Premis argumennya patah sendiri lewat angka.
Aneh memang. Mau menerapkan wisata halal, yang disasar malah kantong2 non muslim.
Sementara kantong2 muslim yg juga punya tujuan wisata kaya aceh kok gak benar2 digarap. Angkanya segitu2 aja gak dianggap sbg kegagalan.
Makin yakin halal tourism ini cuma sebatas gimmick.
Penasaran gue soal dalil2 wisata (bukan travel loh ya, beda itu. Telat ente kalo mau ngutip ayat2 soal travel).
Ada yg tau nabi pernah wisata ke mana sih? Yg getol teriak2 soal sunnah nabi mana suaranya?
Love to have someone prove me wrong.
Tapi sejauh ini, gue yakin emang gak ada.
Karena konsep wisata atau tourism itu emang konsep baru. Konsep yang baru ada mungkin 2-300 taun terakhir ini.
Ini konsep gila sebenarnya. Tapi jadi konsep yang akhirnya diterima mainstream. Jadi normal.
Wisata atau tourism itu kasarnya bisa didefinisikan sebagai:
Travelling just for fun.
Jadi lo pergi ke suatu daerah, minimal 24 jam, lo nginep di sana, liat2, penasaran, celingak celinguk, trus enjoy the view (kaya gunung, danau, sungai)...
... trus loe balik ke rumah!
Sebelum ada konsep ini, orang bakal bilang lo gila. Ngapain lo ke sono. Kaya gak ada kerjaan.
Ya emang karena itu bukan work.
Orang bisa berwisata karena bukan pekerjaan. Awalnya dilakukan sama kaum2 bangsawan eropa. Lanjut ke kaum aristokratnya.
Ekses dari having too much money and too much time.
Berarkhir dilakukan oleh semakin banyak orang.
Wisata ziarah atau pilgrim itu jelas bukan wisata. Itu adalah keharusan. Sebagai bagian dari ibadah.
Kenapa jadi berubah, masuk jadi salah satu jenis wisata?

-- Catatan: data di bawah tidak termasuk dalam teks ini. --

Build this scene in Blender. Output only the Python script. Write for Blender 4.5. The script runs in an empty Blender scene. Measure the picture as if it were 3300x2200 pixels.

Karena akhirnya diurus sama tour operators. Ada duit di situ, bisa making profit.
Ini yg kadang bikin gue dilema.
Ngeliat konsep2 modern, kaya internet, atau wisata atau tourism begini, bisa dicampur sama konsep2 yg datang dari abad ke 6 spt syariah atau halal.
Gak masalah dicampur.
Tapi begitu dicampur, lo mau nariknya ke mana, ke depan atau ke belakang?
Jadi salah satu contoh lain lagi -kaya konsep nation state, konsep demokrasi- yang sebenarnya adalah konsep2 modern.
Tapi kemudian dicampur. Originalitasnya jadi hilang.
Bagaikan penumpang gelap di kereta yg perlahan bisa ambil alih fungsi masinis. Train is off the rail now.